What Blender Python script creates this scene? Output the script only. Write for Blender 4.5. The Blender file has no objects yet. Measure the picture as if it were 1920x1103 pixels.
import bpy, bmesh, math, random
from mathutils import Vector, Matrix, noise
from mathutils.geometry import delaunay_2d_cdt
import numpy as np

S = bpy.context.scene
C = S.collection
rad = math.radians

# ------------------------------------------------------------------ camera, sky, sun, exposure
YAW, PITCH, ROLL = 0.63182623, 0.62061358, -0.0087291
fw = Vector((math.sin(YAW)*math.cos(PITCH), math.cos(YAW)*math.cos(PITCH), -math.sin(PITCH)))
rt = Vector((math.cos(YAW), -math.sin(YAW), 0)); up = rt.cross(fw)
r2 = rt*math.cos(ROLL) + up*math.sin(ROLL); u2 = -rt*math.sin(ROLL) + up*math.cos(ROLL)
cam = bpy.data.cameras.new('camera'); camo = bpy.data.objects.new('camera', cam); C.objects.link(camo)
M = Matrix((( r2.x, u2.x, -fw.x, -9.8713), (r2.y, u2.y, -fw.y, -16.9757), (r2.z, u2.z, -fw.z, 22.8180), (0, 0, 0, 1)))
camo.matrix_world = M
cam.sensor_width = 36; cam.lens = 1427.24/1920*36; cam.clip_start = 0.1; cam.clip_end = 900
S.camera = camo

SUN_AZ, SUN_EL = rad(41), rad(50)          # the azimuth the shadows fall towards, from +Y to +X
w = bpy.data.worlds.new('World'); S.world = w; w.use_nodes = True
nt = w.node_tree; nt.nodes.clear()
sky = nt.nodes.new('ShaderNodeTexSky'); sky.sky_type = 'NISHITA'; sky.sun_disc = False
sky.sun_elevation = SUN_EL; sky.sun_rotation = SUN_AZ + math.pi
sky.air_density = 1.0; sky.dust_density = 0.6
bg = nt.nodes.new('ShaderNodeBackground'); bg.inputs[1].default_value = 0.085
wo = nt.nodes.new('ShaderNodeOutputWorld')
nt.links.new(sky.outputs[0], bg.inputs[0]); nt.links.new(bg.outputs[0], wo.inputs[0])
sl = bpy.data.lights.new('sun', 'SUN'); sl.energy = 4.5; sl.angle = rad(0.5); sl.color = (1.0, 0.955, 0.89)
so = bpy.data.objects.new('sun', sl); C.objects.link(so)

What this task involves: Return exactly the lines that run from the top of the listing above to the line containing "S.camera = camo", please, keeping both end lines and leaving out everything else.

Response to the task:
What Blender Python script creates this scene? Output the script only. Write for Blender 4.5. The Blender file has no objects yet. Measure the picture as if it were 1920x1103 pixels.
import bpy, bmesh, math, random
from mathutils import Vector, Matrix, noise
from mathutils.geometry import delaunay_2d_cdt
import numpy as np

S = bpy.context.scene
C = S.collection
rad = math.radians

# ------------------------------------------------------------------ camera, sky, sun, exposure
YAW, PITCH, ROLL = 0.63182623, 0.62061358, -0.0087291
fw = Vector((math.sin(YAW)*math.cos(PITCH), math.cos(YAW)*math.cos(PITCH), -math.sin(PITCH)))
rt = Vector((math.cos(YAW), -math.sin(YAW), 0)); up = rt.cross(fw)
r2 = rt*math.cos(ROLL) + up*math.sin(ROLL); u2 = -rt*math.sin(ROLL) + up*math.cos(ROLL)
cam = bpy.data.cameras.new('camera'); camo = bpy.data.objects.new('camera', cam); C.objects.link(camo)
M = Matrix((( r2.x, u2.x, -fw.x, -9.8713), (r2.y, u2.y, -fw.y, -16.9757), (r2.z, u2.z, -fw.z, 22.8180), (0, 0, 0, 1)))
camo.matrix_world = M
cam.sensor_width = 36; cam.lens = 1427.24/1920*36; cam.clip_start = 0.1; cam.clip_end = 900
S.camera = camo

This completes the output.